Cette « épreuve » des peuples pour le climat avance sur un fil politique : affirmer qu’il est encore possible que l’accord de Paris sur le climat change la donne, tout en dénonçant les compromissions et la médiocrité des dirigeants politiques : « Nous craignons qu’à l’issue de ce rendez-vous, à Paris, les décideurs politiques ne fassent pas preuve de l’ambition nécessaire pour répondre à ces objectifs de manière suffisante ou équitable (…). La responsabilité des gouvernements est multiple. Ils seront tenus responsables des résultats du sommet de Paris, de la mise en œuvre des politiques nationales et régionales, mais aussi des réponses apportées aux besoins concrets des peuples et de la planète », préviennent les signataires.
C’est un discours inhabituel de la part des grandes ONG écologistes internationales telles que Greenpeace, Oxfam, Action Aid ou CIDSE, un réseau d’obédience catholique. Tout aussi inédite est la volonté des organisations syndicales regroupées dans la Confédération internationale des syndicats (CIS) de s’associer aux réseaux de défense de l’environnement et à des mouvements sociaux du Sud tels que l’Alliance panafricaine pour la justice climatique, le Mouvement des peuples asiatiques sur la dette et le développement ou encore la Plateforme bolivienne sur le dérèglement climatique.
Cette alliance révèle la colère grandissante et parfois le désarroi des mouvements sociaux face à l’échec répété de la coordination internationale contre le réchauffement de la planète. Elle est née d’un précédent sommet sur le climat en 2013, à Varsovie, lorsque de nombreuses ONG et associations ont claqué la porte de la COP pour dénoncer l’omniprésence des lobbies industriels des énergies fossiles, et du charbon en particulier.
Conseillère politique de la CIS, Anabella Rosemberg explique que « l’accord ne pourra pas ignorer la tradition humaniste et de défense des droits humains qui est celle de l’ONU. Nous voulons dire qu’il existe des raisons d’être positifs et qu’on peut se mettre sur la bonne voie à condition d’adopter une orientation plus sociale et de dire la vérité aux citoyens : l’accord sur le climat ne sera pas à la hauteur s’il n’est pas connecté à la réalité ». Pour Romain Benicchio d’Oxfam, « l’enjeu de la COP 21 n’est pas que le dérèglement climatique, c’est la justice au sens large. Il n’y a pas qu’une solution contre le changement du climat, et pas qu’une seule vision.
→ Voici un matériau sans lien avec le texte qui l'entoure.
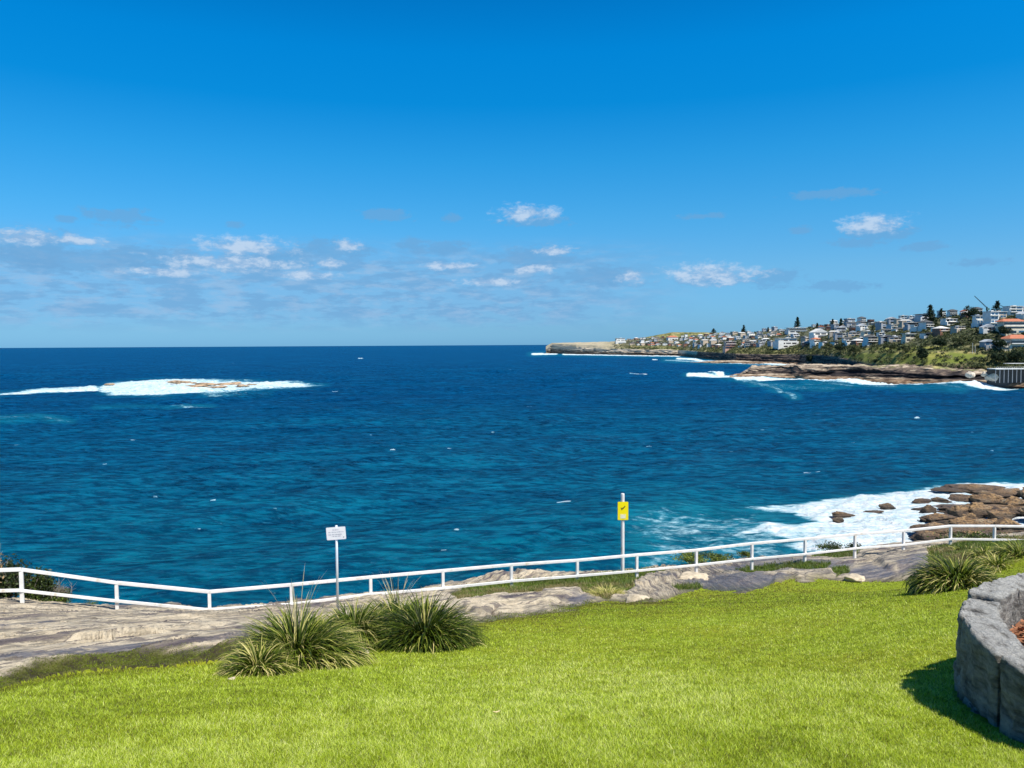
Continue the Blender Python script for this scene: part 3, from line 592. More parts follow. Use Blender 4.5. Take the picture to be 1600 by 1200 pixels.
o = tus(950, 934, 82, 30, 700, 'dry straw-coloured wispy bush on the green strip below the warning sign', 11, tone=.86, straw=.7, wid=.014); o.name = 'dry_bush'

# shrubs
shrubm = leafmat('shrub_leaf', [(0.0,(0.015,0.022,0.008)),(0.4,(0.035,0.055,0.012)),(0.7,(0.10,0.15,0.02)),(1.0,(0.26,0.30,0.04))], .25, .5)
twigm = mat('grey_twig', (0.26,0.22,0.18), .9); deadm = mat('dead_leaf', (0.30,0.20,0.10), .9)
def shrub(loc, rx, ry, h, n, leaf, label, seed, tone=.5, twigs=20, group=None, name='shrub', lm=None, spread=1.0):
    r = np.random.default_rng(seed); e = empty(name, loc); tag(e, label, 'shrub', group); m = MB(); tips = []
    for k in range(twigs):
        a = r.uniform(0, 6.28); p = Vector((0, 0, -.1)); d = Vector((math.cos(a)*rx*.8*r.random(), math.sin(a)*ry*.8*r.random(), h*r.uniform(.6, 1.0))); mid = d*.5+Vector(r.normal(0, .06*h, 3)); m.tube([p, mid, d], [.018*h, .010*h, .003*h], 4); tips += [d]
        for q in range(3):
            s_ = mid.lerp(d, r.random()); t_ = s_+Vector((r.normal(0, .25)*rx, r.normal(0, .25)*ry, r.uniform(.05, .3)*h)); m.tube([s_, t_], [.006*h, .002*h], 3); tips.append(t_)
    if twigs: m.build('stems', twigm, e)
    if n:
        cl = np.array([tuple(v) for v in tips]) if tips else np.zeros((1, 3)); i = r.integers(0, len(cl), n); c0 = cl[i]*np.array([1, 1, .85]) + r.normal(0, 1, (n, 3))*np.array([rx, ry, h*.7])*.16*spread
        a = r.normal(0, 1, (n, 3)); a /= np.linalg.norm(a, axis=1)[:, None]; b2 = np.cross(a, r.normal(0, 1, (n, 3))); b2 /= np.linalg.norm(b2, axis=1)[:, None]; s_ = leaf*(.6+.8*r.random((n, 1)))
        V = np.stack([c0-a*s_, c0+b2*s_*.45, c0+a*s_, c0-b2*s_*.45], 1).reshape(-1, 3); tn = np.clip(tone + .25*vn(cl[i, 0]*3/rx, cl[i, 1]*3, cl[i, 2]*3)[:, None]*1. + r.normal(0, .12, (n, 1)), 0, 1)
        mesh_np('leaves', V, np.arange(4*n).reshape(-1, 4), lm or shrubm, e, {'tone': np.repeat(tn, 4, 1)}, smooth=False)
    return e
def shr(px_, Y, wpx, hpx, n, label=None, seed=0, py_=None, **kw):
    x = ray(px_, 900).x*Y; z_ = P(px_, py_, Y).z if py_ else gpt(x, Y); k = Y/F
    return shrub((x, Y, z_), wpx*k/2, wpx*k/2*kw.pop('dep', 1), hpx*k, n, kw.pop('leaf', .03), label, seed, **kw)
shr(0, 22.9, 100, 72, 5200, leaf=.055, py_=956, label= 'dark dense coastal shrub behind the fence at the far left', seed=1, tone=.25, twigs=26)
shr(58, 23.1, 66, 62, 3000, leaf=.05, label= 'dark green shrub just right of the first fence post', seed=2, tone=.36, twigs=20, py_=958)
shr(42, 23.4, 24, 50, 260, 'bright green sprig of leaves poking above the left fence rail', 3, tone=.8, twigs=6, py_=938)
shr(92, 23.3, 52, 46, 120, 'bare grey twiggy bush behind the left fence rails', 4, tone=.5, twigs=70, py_=958)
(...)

Cette approche plus large recueille un vrai consensus ». En charge des questions climatiques pour WWF international, Samantha Smith explique que « si nous voulons agir contre le dérèglement climatique, il faut un soutien plus large de la société. La discussion ne peut pas se limiter aux ONG écolos et aux mouvements sociaux. Il faut parler aux travailleurs, aux jeunes, aux croyants ». Son organisation n’a pas signé l’épreuve pour le climat, mais dit en soutenir l’esprit et en partager la vision. Nouveau venu sur la scène internationale avec sa campagne pour le désinvestissement des énergies fossiles, le réseau américain 350 a lui signé l’épreuve pour le climat, au côté des Amis de la terre, qui occupe depuis plusieurs décennies l’aile gauche du mouvement écologiste international.